Short problem
Keep only the lines where "this" appears.

Input material
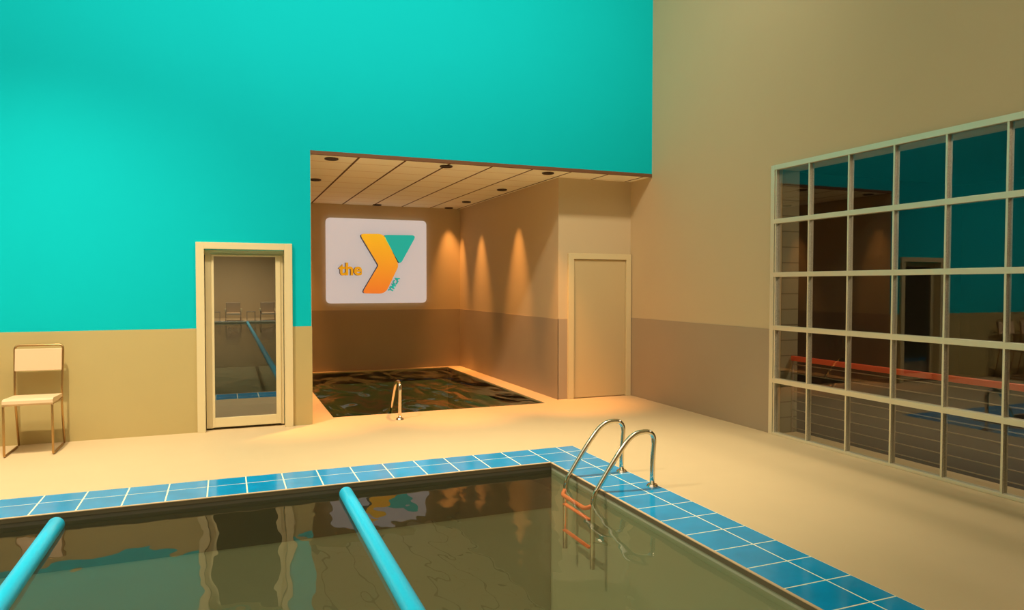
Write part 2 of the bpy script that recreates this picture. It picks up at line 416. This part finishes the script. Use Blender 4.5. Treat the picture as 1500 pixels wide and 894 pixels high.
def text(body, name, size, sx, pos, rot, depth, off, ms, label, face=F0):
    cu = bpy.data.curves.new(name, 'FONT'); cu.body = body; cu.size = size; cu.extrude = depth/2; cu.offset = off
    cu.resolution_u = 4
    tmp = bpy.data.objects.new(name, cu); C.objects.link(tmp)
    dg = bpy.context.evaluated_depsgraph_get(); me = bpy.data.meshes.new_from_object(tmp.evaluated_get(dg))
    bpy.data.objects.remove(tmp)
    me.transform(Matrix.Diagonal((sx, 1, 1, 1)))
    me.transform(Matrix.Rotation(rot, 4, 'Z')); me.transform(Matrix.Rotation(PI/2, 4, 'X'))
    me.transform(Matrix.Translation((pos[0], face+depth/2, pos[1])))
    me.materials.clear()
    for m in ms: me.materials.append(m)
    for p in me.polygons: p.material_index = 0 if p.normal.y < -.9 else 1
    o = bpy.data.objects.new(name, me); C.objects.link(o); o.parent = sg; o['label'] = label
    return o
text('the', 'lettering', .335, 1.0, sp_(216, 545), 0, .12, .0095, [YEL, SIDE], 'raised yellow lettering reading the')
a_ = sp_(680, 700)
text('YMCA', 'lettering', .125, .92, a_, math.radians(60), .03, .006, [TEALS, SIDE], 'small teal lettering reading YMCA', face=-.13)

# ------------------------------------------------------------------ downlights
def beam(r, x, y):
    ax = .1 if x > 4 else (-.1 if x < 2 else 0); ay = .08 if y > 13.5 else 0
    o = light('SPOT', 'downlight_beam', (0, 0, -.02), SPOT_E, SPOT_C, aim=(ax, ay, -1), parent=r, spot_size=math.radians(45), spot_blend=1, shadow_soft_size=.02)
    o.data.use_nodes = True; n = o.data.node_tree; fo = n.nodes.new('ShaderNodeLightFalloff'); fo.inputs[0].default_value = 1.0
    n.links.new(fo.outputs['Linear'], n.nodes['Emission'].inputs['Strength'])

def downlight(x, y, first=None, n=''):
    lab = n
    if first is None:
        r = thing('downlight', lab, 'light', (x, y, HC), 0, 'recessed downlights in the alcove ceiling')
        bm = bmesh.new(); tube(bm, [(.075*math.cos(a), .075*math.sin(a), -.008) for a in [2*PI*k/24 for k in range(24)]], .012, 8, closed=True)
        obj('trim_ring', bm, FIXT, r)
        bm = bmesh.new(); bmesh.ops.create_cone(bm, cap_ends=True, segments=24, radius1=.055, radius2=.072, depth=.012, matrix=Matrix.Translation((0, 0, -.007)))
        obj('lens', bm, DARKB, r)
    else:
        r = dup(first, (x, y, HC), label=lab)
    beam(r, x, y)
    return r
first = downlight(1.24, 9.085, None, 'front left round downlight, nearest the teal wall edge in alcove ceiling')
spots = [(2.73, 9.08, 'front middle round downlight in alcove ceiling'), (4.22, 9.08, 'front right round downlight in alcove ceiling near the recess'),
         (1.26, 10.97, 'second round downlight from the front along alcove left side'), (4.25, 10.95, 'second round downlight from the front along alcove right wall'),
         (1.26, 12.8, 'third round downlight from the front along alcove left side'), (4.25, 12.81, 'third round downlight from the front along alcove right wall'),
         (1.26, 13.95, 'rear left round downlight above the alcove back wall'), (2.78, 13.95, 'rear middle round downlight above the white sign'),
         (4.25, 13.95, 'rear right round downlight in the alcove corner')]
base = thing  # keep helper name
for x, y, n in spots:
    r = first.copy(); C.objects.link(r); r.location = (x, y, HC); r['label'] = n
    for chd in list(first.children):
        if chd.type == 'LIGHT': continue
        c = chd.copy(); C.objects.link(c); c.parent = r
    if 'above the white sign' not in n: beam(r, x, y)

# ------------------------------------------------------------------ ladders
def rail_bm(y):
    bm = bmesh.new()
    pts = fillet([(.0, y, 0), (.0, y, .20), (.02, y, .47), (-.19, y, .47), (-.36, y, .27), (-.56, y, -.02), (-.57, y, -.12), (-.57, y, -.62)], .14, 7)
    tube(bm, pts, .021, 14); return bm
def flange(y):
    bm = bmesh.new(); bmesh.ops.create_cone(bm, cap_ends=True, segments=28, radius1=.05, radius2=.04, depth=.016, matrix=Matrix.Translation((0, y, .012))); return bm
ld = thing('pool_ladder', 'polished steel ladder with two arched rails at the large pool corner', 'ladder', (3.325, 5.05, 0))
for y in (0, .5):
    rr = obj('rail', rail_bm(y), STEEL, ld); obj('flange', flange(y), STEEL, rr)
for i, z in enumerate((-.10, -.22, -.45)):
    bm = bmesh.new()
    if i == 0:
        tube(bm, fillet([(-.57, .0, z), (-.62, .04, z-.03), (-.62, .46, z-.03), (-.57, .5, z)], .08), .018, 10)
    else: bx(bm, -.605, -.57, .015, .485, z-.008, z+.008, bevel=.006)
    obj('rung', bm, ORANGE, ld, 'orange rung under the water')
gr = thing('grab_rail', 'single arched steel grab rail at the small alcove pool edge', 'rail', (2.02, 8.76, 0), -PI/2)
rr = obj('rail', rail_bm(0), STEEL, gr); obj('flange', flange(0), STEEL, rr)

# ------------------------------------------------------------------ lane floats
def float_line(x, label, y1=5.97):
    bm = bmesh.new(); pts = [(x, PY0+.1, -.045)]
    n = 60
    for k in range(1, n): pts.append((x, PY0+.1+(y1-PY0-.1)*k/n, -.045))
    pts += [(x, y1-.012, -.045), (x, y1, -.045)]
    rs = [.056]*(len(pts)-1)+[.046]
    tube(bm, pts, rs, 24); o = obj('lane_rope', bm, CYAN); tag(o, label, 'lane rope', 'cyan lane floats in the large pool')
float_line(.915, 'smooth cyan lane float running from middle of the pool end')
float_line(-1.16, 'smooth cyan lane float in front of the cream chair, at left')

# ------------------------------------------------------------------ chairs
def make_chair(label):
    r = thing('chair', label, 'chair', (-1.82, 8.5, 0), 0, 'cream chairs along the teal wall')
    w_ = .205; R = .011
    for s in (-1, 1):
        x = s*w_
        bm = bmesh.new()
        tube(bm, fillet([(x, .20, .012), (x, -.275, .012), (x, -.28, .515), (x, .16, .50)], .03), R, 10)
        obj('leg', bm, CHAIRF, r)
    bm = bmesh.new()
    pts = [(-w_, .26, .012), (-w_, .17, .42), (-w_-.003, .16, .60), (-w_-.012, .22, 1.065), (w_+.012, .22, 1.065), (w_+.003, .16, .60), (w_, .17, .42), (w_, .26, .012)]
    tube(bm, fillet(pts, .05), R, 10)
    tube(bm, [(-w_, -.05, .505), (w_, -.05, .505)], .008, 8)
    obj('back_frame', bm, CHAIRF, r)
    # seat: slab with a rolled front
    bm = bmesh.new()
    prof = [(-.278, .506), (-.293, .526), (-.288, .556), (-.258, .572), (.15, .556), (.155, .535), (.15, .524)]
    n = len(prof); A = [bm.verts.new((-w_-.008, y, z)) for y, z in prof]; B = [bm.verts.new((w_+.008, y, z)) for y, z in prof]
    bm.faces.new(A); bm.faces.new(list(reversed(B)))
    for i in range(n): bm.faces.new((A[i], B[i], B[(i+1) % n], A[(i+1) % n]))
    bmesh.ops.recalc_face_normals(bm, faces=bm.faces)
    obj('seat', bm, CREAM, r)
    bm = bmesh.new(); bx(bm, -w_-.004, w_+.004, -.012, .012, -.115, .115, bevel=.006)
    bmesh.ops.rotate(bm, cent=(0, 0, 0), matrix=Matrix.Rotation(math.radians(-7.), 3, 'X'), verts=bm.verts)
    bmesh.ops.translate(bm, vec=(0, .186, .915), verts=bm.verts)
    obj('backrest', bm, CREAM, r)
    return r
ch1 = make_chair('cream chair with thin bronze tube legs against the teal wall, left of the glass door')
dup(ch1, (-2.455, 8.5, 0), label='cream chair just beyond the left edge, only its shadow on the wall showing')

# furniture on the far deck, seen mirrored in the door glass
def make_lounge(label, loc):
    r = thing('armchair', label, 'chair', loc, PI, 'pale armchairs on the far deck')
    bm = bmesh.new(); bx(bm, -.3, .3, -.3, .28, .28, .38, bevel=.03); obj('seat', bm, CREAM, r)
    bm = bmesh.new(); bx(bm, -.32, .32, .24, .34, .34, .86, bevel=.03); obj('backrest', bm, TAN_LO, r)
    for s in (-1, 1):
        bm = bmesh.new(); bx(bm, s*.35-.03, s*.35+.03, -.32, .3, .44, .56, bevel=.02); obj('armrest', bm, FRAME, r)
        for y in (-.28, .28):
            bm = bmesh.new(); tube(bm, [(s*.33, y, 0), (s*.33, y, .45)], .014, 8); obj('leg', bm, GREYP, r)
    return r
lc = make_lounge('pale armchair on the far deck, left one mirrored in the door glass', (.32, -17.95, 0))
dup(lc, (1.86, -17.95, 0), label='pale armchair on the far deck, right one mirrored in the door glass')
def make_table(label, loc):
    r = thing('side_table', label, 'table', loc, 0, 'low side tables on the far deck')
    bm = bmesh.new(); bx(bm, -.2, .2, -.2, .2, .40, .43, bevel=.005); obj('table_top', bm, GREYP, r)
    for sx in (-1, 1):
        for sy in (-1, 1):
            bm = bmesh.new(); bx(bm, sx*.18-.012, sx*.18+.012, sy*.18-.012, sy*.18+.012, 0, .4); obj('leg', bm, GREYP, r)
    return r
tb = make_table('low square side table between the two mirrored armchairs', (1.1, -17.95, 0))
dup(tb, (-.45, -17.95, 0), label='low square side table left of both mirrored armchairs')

---

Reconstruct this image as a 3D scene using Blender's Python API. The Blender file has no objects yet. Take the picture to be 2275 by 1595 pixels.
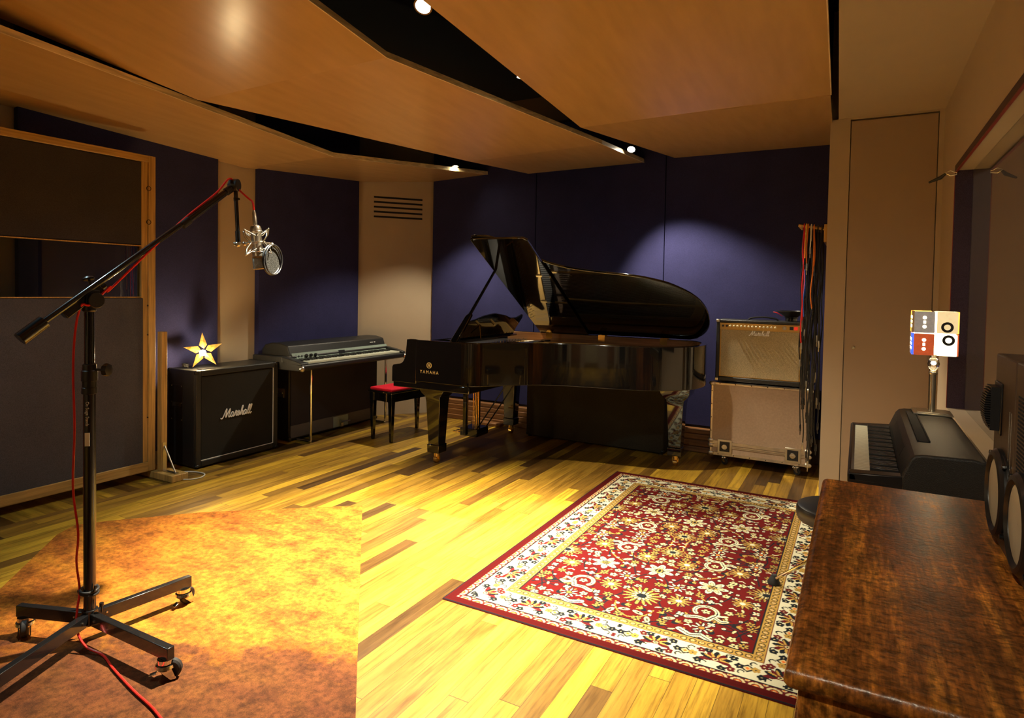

...

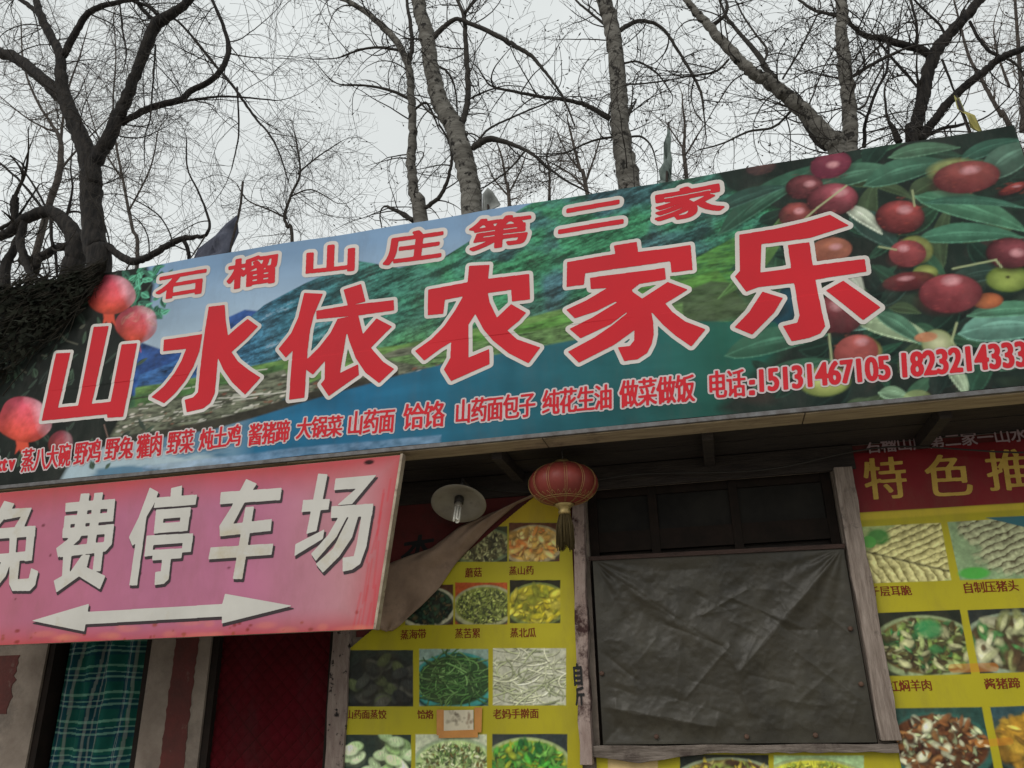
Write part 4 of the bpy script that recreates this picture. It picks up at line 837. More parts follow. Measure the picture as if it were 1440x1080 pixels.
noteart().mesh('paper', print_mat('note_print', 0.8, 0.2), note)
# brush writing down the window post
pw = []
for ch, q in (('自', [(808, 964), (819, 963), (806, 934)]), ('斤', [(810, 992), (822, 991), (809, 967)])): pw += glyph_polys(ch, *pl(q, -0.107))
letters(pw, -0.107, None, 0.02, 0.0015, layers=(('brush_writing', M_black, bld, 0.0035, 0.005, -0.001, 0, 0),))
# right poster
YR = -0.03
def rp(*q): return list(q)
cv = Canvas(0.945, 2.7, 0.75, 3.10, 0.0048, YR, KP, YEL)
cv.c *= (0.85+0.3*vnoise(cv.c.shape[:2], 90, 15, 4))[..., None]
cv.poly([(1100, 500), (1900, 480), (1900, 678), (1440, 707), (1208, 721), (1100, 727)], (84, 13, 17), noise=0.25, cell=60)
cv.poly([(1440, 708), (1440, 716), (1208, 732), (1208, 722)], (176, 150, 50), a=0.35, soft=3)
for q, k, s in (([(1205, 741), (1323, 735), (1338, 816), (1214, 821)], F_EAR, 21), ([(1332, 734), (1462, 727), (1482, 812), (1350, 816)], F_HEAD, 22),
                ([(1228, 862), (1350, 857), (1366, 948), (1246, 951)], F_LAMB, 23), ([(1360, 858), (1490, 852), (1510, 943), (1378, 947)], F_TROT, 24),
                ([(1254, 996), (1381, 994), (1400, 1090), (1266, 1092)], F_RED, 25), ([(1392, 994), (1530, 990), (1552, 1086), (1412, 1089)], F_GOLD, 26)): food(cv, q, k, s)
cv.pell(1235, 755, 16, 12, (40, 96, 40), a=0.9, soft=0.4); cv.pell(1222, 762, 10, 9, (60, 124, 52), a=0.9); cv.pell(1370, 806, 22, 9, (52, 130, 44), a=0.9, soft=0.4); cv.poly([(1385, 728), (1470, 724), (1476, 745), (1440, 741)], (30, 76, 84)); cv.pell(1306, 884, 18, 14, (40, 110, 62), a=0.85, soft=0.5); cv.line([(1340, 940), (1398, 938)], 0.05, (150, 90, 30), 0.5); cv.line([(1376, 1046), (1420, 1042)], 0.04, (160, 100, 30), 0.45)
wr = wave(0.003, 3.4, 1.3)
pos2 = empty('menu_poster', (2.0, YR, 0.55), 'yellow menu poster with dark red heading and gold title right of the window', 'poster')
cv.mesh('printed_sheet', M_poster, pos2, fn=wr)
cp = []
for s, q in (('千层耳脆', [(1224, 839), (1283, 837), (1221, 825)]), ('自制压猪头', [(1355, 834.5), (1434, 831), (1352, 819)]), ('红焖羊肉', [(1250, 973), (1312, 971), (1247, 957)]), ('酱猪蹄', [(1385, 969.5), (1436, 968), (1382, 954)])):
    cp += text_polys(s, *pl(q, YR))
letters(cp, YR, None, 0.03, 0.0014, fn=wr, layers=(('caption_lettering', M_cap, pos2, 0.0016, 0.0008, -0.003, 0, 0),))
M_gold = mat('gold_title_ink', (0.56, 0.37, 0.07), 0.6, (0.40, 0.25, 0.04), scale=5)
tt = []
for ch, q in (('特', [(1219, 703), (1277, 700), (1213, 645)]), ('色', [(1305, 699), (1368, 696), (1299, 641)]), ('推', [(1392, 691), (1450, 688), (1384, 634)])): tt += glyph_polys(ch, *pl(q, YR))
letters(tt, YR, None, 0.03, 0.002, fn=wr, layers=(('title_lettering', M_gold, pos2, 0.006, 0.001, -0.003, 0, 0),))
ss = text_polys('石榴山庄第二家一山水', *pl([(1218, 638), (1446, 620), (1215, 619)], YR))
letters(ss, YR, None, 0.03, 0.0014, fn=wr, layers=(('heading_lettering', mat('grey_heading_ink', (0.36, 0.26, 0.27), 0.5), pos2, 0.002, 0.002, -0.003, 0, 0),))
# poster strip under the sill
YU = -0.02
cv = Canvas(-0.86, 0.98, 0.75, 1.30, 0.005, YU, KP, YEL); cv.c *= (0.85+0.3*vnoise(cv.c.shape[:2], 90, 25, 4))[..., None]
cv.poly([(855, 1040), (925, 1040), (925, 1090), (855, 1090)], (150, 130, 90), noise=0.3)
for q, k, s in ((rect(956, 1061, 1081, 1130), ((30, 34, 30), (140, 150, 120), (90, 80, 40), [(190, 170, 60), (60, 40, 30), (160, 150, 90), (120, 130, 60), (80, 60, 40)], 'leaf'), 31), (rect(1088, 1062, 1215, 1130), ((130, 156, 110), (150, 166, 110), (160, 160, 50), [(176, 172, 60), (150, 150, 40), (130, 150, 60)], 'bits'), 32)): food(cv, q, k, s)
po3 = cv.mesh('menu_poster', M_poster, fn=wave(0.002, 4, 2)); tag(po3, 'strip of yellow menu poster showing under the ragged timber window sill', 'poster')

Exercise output
Write part 2 of the bpy script that recreates this picture. It picks up at line 416. This part finishes the script. Use Blender 4.5. Treat the picture as 1500 pixels wide and 894 pixels high.
Reconstruct this image as a 3D scene using Blender's Python API. The Blender file has no objects yet. Take the picture to be 2275 by 1595 pixels.
Write part 4 of the bpy script that recreates this picture. It picks up at line 837. More parts follow. Measure the picture as if it were 1440x1080 pixels.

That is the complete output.